● Exercise aim
The listing below begins with the first line you should copy; stop after the line containing "C = SC.collection", and drop every picture.

● Provided data
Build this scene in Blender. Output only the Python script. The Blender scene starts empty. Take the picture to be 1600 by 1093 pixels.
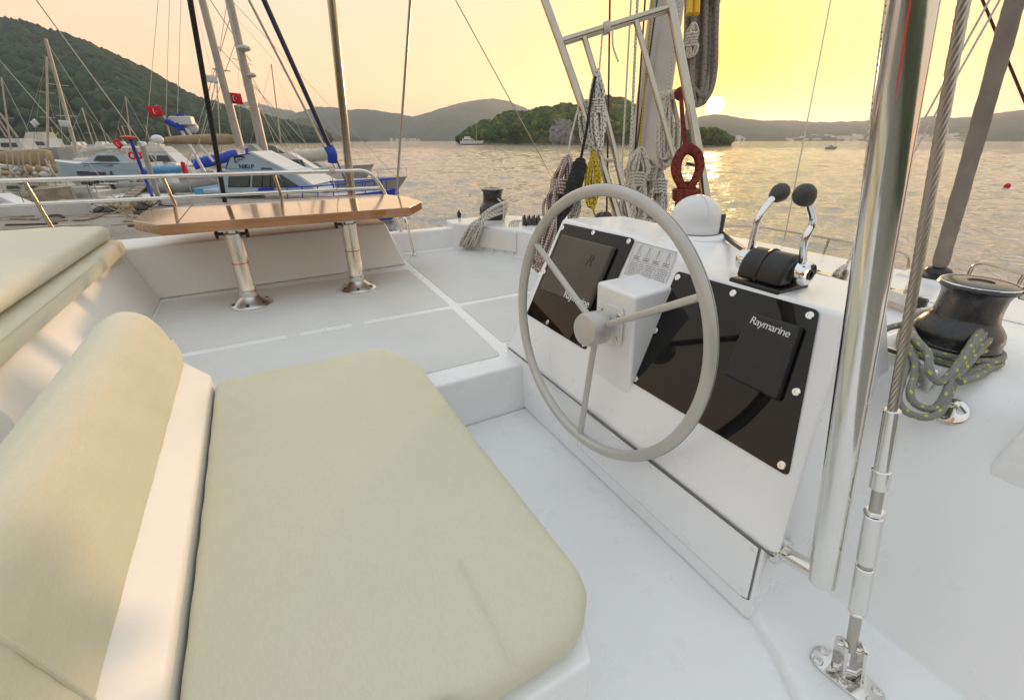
import bpy, bmesh, math, random
import numpy as np
from mathutils import Vector, Matrix
random.seed(7); rng = np.random.default_rng(11)
R = math.radians
SC = bpy.context.scene
C = SC.collection

# ---------------------------------------------------------------- camera, sky, sun, exposure
# world axes are the yacht's own: +X towards the bow, +Y to port, z = 0 is the flybridge deck
CAMZ = 0.9            # eye above the flybridge deck
WZ = -3.45            # sea level
FOC, CX, CY = 679.0, 800.0, 546.0          # focal length and centre of the photo, in its pixels
PIT = math.atan(328.0 / 679.0)
BOW = R(61)                                 # the bow lies 61 degrees to the right of the view
cam = bpy.data.cameras.new('camera')
cam.sensor_width = 36.0; cam.lens = 36.0 * FOC / 1600.0
cam.clip_start = 0.02; cam.clip_end = 40000
cam_o = bpy.data.objects.new('camera', cam); C.objects.link(cam_o)
cam_o.location = (0, 0, CAMZ); cam_o.rotation_euler = (math.pi / 2 - PIT, 0, BOW - math.pi / 2)
SC.camera = cam_o

SUN_AZ, SUN_EL = R(38.8), R(3.25)           # from the bow towards port, above the horizon
sun_dir = Vector((math.cos(SUN_AZ) * math.cos(SUN_EL), math.sin(SUN_AZ) * math.cos(SUN_EL), math.sin(SUN_EL)))
sl = bpy.data.lights.new('sun', 'SUN'); sl.energy = 2.0; sl.angle = R(2.5); sl.color = (1.0, 0.62, 0.33)
so = bpy.data.objects.new('sun', sl); C.objects.link(so)
so.rotation_euler = sun_dir.to_track_quat('Z', 'Y').to_euler()

w = bpy.data.worlds.new('World'); SC.world = w; w.use_nodes = True
nt = w.node_tree; nt.nodes.clear(); N = nt.nodes.new; L = nt.links.new
def wmath(op, a, b=None, c=None, clamp=False):
    n = N('ShaderNodeMath'); n.operation = op; n.use_clamp = clamp
    for i, v in enumerate((a, b, c)):
        if v is None: continue
        if isinstance(v, (int, float)): n.inputs[i].default_value = v
        else: L(v, n.inputs[i])
    return n.outputs[0]
def wmix(f, a, b, mode='MIX'):
    n = N('ShaderNodeMix'); n.data_type = 'RGBA'; n.blend_type = mode
    for s, v in ((0, f), (6, a), (7, b)):
        if isinstance(v, (int, float)): n.inputs[s].default_value = v
        elif isinstance(v, tuple): n.inputs[s].default_value = v + (1,)
        else: L(v, n.inputs[s])
    return n.outputs[2]
sky = N('ShaderNodeTexSky'); sky.sky_type = 'NISHITA'; sky.sun_disc = False
sky.sun_elevation = SUN_EL; sky.sun_rotation = math.pi / 2 - SUN_AZ
sky.air_density = 1.0; sky.dust_density = 2.0; sky.ozone_density = 1.0
tc = N('ShaderNodeTexCoord')
dt = N('ShaderNodeVectorMath'); dt.operation = 'DOT_PRODUCT'; L(tc.outputs['Generated'], dt.inputs[0]); dt.inputs[1].default_value = sun_dir
mu = dt.outputs['Value']
sx = N('ShaderNodeSeparateXYZ'); L(tc.outputs['Generated'], sx.inputs[0])
el = wmath('MAXIMUM', sx.outputs['Z'], 0.0)
# evening haze: peach by the horizon, cream above it, pale blue grey overhead
rp = N('ShaderNodeValToRGB'); cr_ = rp.color_ramp
cr_.elements[0].position = 0.0; cr_.elements[0].color = (1.02, 0.46, 0.20, 1)
cr_.elements[1].position = 0.9; cr_.elements[1].color = (0.54, 0.59, 0.64, 1)
for p, c in ((0.08, (0.95, 0.54, 0.28)), (0.18, (0.74, 0.53, 0.35)), (0.32, (0.60, 0.55, 0.46)), (0.55, (0.58, 0.60, 0.61))):
    e = cr_.elements.new(p); e.color = c + (1,)
L(el, rp.inputs[0])
sky_s = wmix(1.0, sky.outputs[0], (0.06, 0.06, 0.06), 'MULTIPLY')
base = wmix(0.78, sky_s, rp.outputs[0])
ang = wmath('ARCCOSINE', wmath('MINIMUM', mu, 0.99999))
def lobe(width, power=2.0):
    return wmath('EXPONENT', wmath('MULTIPLY', wmath('POWER', wmath('DIVIDE', ang, width), power), -1.0))
g1 = lobe(R(25)); g2 = lobe(R(9.0)); g3 = lobe(R(4.2)); disc = lobe(R(0.80), 6.0)
c1 = wmix(wmath('MULTIPLY', g1, .72), base, (0.62, 0.47, 0.09))
c2 = wmix(wmath('MULTIPLY', g2, .95), c1, (0.72, 0.52, 0.0))
c2 = wmix(wmath('MULTIPLY', g3, .9), c2, (1.7, 0.62, 0.0))
c3 = wmix(disc, c2, (4.5, 4.2, 3.0))
bg = N('ShaderNodeBackground'); bg.inputs[1].default_value = 1.0; L(c3, bg.inputs[0])
wo = N('ShaderNodeOutputWorld'); L(bg.outputs[0], wo.inputs[0])

vs = SC.view_settings; SC.display_settings.display_device = 'sRGB'
vs.view_transform = 'Standard'; vs.look = 'None'; vs.exposure = 0.95; vs.gamma = 1.0; vs.use_curve_mapping = False
cy = SC.cycles
cy.use_denoising = True; cy.max_bounces = 8; cy.diffuse_bounces = 4; cy.glossy_bounces = 5; cy.transmission_bounces = 6
cy.volume_bounces = 1; cy.transparent_max_bounces = 8; cy.sample_clamp_indirect = 4.0; cy.sample_clamp_direct = 12.0
cy.caustics_reflective = False; cy.caustics_refractive = False
cy.use_adaptive_sampling = True; cy.adaptive_threshold = 0.02

# ---------------------------------------------------------------- surveying helpers: a sight line from the eye, cut by a surface of the place
def sight(px, py):
    a = (px - CX) / FOC; b = -(py - CY) / FOC
    c, s = math.cos(PIT), math.sin(PIT)
    r, f, u = a, c + b * s, -s + b * c
    return Vector((r * math.sin(BOW) + f * math.cos(BOW), -r * math.cos(BOW) + f * math.sin(BOW), u))
EYE = Vector((0, 0, CAMZ))
def onz(px, py, h): d = sight(px, py); return EYE + d * ((h - CAMZ) / d.z)
def onx(px, py, X): d = sight(px, py); return EYE + d * (X / d.x)
def ony(px, py, Y): d = sight(px, py); return EYE + d * (Y / d.y)
def far(px, py, dist): d = sight(px, py); return EYE + d * (dist / math.hypot(d.x, d.y))
def dep(px, py, d): return EYE + sight(px, py) * d

# ---------------------------------------------------------------- mesh helpers
class MB:
    """collects shapes, built as ONE mesh"""
    def __init__(s): s.v = []; s.f = []; s.uv = []
    def add(s, vs, fs, uvs=None):
        o = len(s.v); s.v += [tuple(v) for v in vs]
        for i, f in enumerate(fs):
            s.f.append(tuple(j + o for j in f))
            s.uv.append(uvs[i] if uvs else [(0, 0)] * len(f))
        return s
    def box(s, lo, hi):
        x0, y0, z0 = lo; x1, y1, z1 = hi
        return s.add([(x0,y0,z0),(x1,y0,z0),(x1,y1,z0),(x0,y1,z0),(x0,y0,z1),(x1,y0,z1),(x1,y1,z1),(x0,y1,z1)],
                     [(0,3,2,1),(4,5,6,7),(0,1,5,4),(1,2,6,5),(2,3,7,6),(3,0,4,7)])
    def hexa(s, p):     # 8 corners: bottom four, top four
        return s.add(p, [(0,3,2,1),(4,5,6,7),(0,1,5,4),(1,2,6,5),(2,3,7,6),(3,0,4,7)])
    def prism(s, poly, z0, z1):     # polygon in the xy plane, counter-clockwise, z0/z1 numbers
        n = len(poly)
        vs = [(p[0], p[1], z0) for p in poly] + [(p[0], p[1], z1) for p in poly]
        return s.add(vs, [tuple(range(n - 1, -1, -1)), tuple(range(n, 2 * n))] + [(i, (i + 1) % n, n + (i + 1) % n, n + i) for i in range(n)])
    def slab(s, pts, d):            # planar 3-d polygon extruded by vector d
        n = len(pts); d = Vector(d)
        vs = [Vector(p) for p in pts] + [Vector(p) + d for p in pts]
        return s.add(vs, [tuple(range(n - 1, -1, -1)), tuple(range(n, 2 * n))] + [(i, (i + 1) % n, n + (i + 1) % n, n + i) for i in range(n)])
    def tube(s, path, r, seg=8, closed=False, caps=True, flat=1.0):
        P = [Vector(p) for p in path]; n = len(P)
        rad = r if isinstance(r, (list, tuple)) else [r] * n
        T = []
        for i in range(n):
            if closed: t = P[(i + 1) % n] - P[i - 1]
            else: t = P[min(i + 1, n - 1)] - P[max(i - 1, 0)]
            T.append(t.normalized() if t.length > 1e-9 else Vector((0, 0, 1)))
        up = Vector((0, 0, 1)) if abs(T[0].z) < 0.9 else Vector((1, 0, 0))
        nrm = (up - T[0] * up.dot(T[0])).normalized()
        vs = []; ln = [0.0]
        for i in range(n):
            if i:
                nrm = nrm - T[i] * nrm.dot(T[i])
                nrm = nrm.normalized() if nrm.length > 1e-9 else T[i].orthogonal().normalized()
                ln.append(ln[-1] + (P[i] - P[i - 1]).length)
            b = T[i].cross(nrm)
            for k in range(seg):
                a = 2 * math.pi * k / seg
                vs.append(P[i] + nrm * (math.cos(a) * rad[i]) + b * (math.sin(a) * rad[i] * flat))
        fs = []; uv = []
        m = n if closed else n - 1
        for i in range(m):
            j = (i + 1) % n; l0 = ln[i]; l1 = ln[i + 1] if i + 1 < n else ln[i] + (P[0] - P[-1]).length
            for k in range(seg):
                k2 = (k + 1) % seg
                fs.append((i * seg + k, i * seg + k2, j * seg + k2, j * seg + k))
                u0, u1 = k / seg, (k + 1) / seg
                uv.append([(u0, l0), (u1, l0), (u1, l1), (u0, l1)])
        if caps and not closed:
            fs.append(tuple(range(seg - 1, -1, -1))); uv.append([(0, 0)] * seg)
            fs.append(tuple((n - 1) * seg + k for k in range(seg))); uv.append([(0, 0)] * seg)
        return s.add(vs, fs, uv)
    def lathe(s, prof, seg=24, at=(0, 0, 0), axis=(0, 0, 1)):   # prof: (radius, height)
        q = Vector((0, 0, 1)).rotation_difference(Vector(axis).normalized()); at = Vector(at)
        vs = []; n = len(prof)
        for r, h in prof:
            for k in range(seg):
                a = 2 * math.pi * k / seg
                vs.append(at + q @ Vector((r * math.cos(a), r * math.sin(a), h)))
        fs = [(i * seg + k, i * seg + (k + 1) % seg, (i + 1) * seg + (k + 1) % seg, (i + 1) * seg + k) for i in range(n - 1) for k in range(seg)]
        if prof[0][0] > 1e-6: fs.append(tuple(range(seg - 1, -1, -1)))
        if prof[-1][0] > 1e-6: fs.append(tuple((n - 1) * seg + k for k in range(seg)))
        return s.add(vs, fs)
    def ball(s, c, r, seg=14, rings=9, sc=(1, 1, 1)):
        prof = []
        vs = []; c = Vector(c)
        for i in range(rings + 1):
            t = math.pi * i / rings
            for k in range(seg):
                a = 2 * math.pi * k / seg
                vs.append(c + Vector((r * sc[0] * math.sin(t) * math.cos(a), r * sc[1] * math.sin(t) * math.sin(a), -r * sc[2] * math.cos(t))))
        fs = [(i * seg + k, i * seg + (k + 1) % seg, (i + 1) * seg + (k + 1) % seg, (i + 1) * seg + k) for i in range(rings) for k in range(seg)]
        return s.add(vs, fs)
    def xform(s, M, start=0):
        for i in range(start, len(s.v)): s.v[i] = tuple(M @ Vector(s.v[i]))
        return s
    def build(s, name, mat, parent=None, bevel=0, seg=2, smooth=35, sub=0, local=False):
        me = bpy.data.meshes.new(name); me.from_pydata(s.v, [], s.f); 
        ul = me.uv_layers.new(name='UVMap')
        flat = [c for f in s.uv for q in f for c in q]
        if len(flat) == 2 * len(ul.data): ul.data.foreach_set('uv', flat)
        bm = bmesh.new(); bm.from_mesh(me); bmesh.ops.remove_doubles(bm, verts=bm.verts, dist=1e-6)
        bmesh.ops.recalc_face_normals(bm, faces=bm.faces); bm.to_mesh(me); bm.free()
        me.materials.append(mat)
        if smooth:
            me.polygons.foreach_set('use_smooth', [True] * len(me.polygons))
            me.set_sharp_from_angle(angle=R(smooth))
        o = bpy.data.objects.new(name, me); C.objects.link(o)
        if bevel:
            b = o.modifiers.new('bevel', 'BEVEL'); b.width = bevel; b.segments = seg; b.limit_method = 'ANGLE'; b.angle_limit = R(28); b.harden_normals = True
        if sub:
            b = o.modifiers.new('sub', 'SUBSURF'); b.levels = sub; b.render_levels = sub
        if parent is not None:
            o.parent = parent
            if not local:
                root = parent; off = Vector(parent.get('_o', (0, 0, 0)))
                o.location = -off
                o['_o'] = (0.0, 0.0, 0.0)
        return o
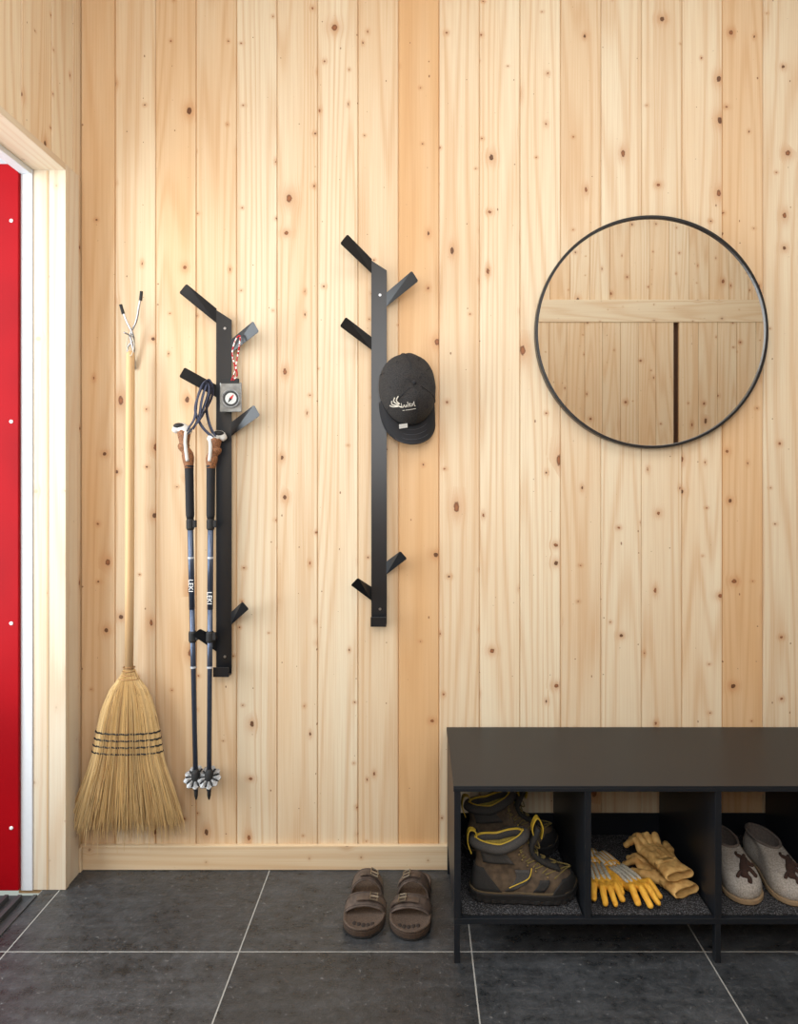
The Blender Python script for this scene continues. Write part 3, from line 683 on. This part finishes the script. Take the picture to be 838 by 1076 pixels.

● Reply
Build this scene in Blender. Output only the Python script. The Blender scene starts empty. Take the picture to be 1600 by 1093 pixels.
import bpy, bmesh, math, random
import numpy as np
from mathutils import Vector, Matrix
random.seed(7); rng = np.random.default_rng(11)
R = math.radians
SC = bpy.context.scene
C = SC.collection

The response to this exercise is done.